Event ingestion accrues when an activator processes incoming real-time event data.
Event computations is the cost of evaluating an incoming event’s data to see whether the defined condition is met. This cost is calculated based on the compute resources the activator consumes in order to evaluate the rule. If the condition is met, the specified rule is activated.
Storage: is the cost of retaining Fabric items and events. All events are retained for 30 days and are stored within Fabric, incurring corresponding Fabric storage costs.
Usage categories
Activator capacity consumption is broken into two categories: interactive and background. Interactive usage consumes resources when the user is actively working within the Fabric UI. Background usage consumes processing resources once a rule starts.
Use the Capacity Metrics App to observe types of operations, their duration, and the percentage of the capacity consumed.
The consumed CUs are aggregated per activator based on its operations.
Background consumption
Activator background capacity consumption is calculated based on the following operations.
| Azure metric name | Fabric operation name | Unit of measure | Fabric consumption rate CU(hr) |
|---|---|---|---|
| Real-Time Intelligence event listener and alert | rule uptime per hour | per hour | 0.02222 |
| Real-Time Intelligence event operations | event ingestion | per event | 0.000011111 |
| Activator event analytics | event computations | per computation | 0.00000278 |
| n/a | storage | per GB per hour | 0.00177 |
Interactive consumption
You pay for interactive capacity consumption activities at a fraction of the background operation cost. Interactive capacity consumption includes activities like exploring the data, reviewing events, viewing visualized activations, and performing other data-related activities to define rules for the Activator.

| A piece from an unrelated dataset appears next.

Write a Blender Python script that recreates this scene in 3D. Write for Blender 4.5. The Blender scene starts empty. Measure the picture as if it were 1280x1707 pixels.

Pause and resume activity in your capacity
Microsoft Fabric administrators can pause and resume their capacities. When your capacity isn't operational, pause it to save costs for your organization. Later, when you want to resume work, reactivate your capacity.
Important
Pausing or stopping a rule doesn't stop the event listener. The event listener continues to run and incur capacity consumption until the rule is removed. To completely stop all consumption for a rule, you must delete it.
High consumption
If you're the Capacity administrator, take these extra steps to reduce capacity consumption and lower expenses.
High-volume event ingestion can cause significant resource consumption. To reduce costs, review the number of events streamed to the Activator items. Sometimes you can reduce the frequency or the volume of events without impacting the business outcomes.
Event computations can be straightforward, such as evaluating each incoming event and responding accordingly. Real-Time Intelligence Activator also supports complex and computationally intensive scenarios. For example, it can look back on previous events to assess state changes or perform calculations based on data from multiple events. These state-based event computations are more resource-intensive and thus more expensive. Assess the business justification for complex events and remove unnecessary events.
Active rules incur costs even if no data is ingested into them. Ensure that the system has no stale or redundant active rules.
To save computational costs, stop or remove your test rules. If you pause or stop a rule, the event listener doesn't stop. The event listener continues to run and incur capacity consumption (rule uptime per hour) until you remove the rule.
Considerations and limitations
Consumption rates are subject to change at any time. Microsoft uses reasonable efforts to provide notice via email or through in-product notification. Changes take effect on the date stated in Microsoft’s Release Notes or in the Microsoft Fabric blog. If any change to a Microsoft Fabric workload consumption rate materially increases the Capacity Units (CU) required to use a particular workload, you can use the cancellation options available for the chosen payment method.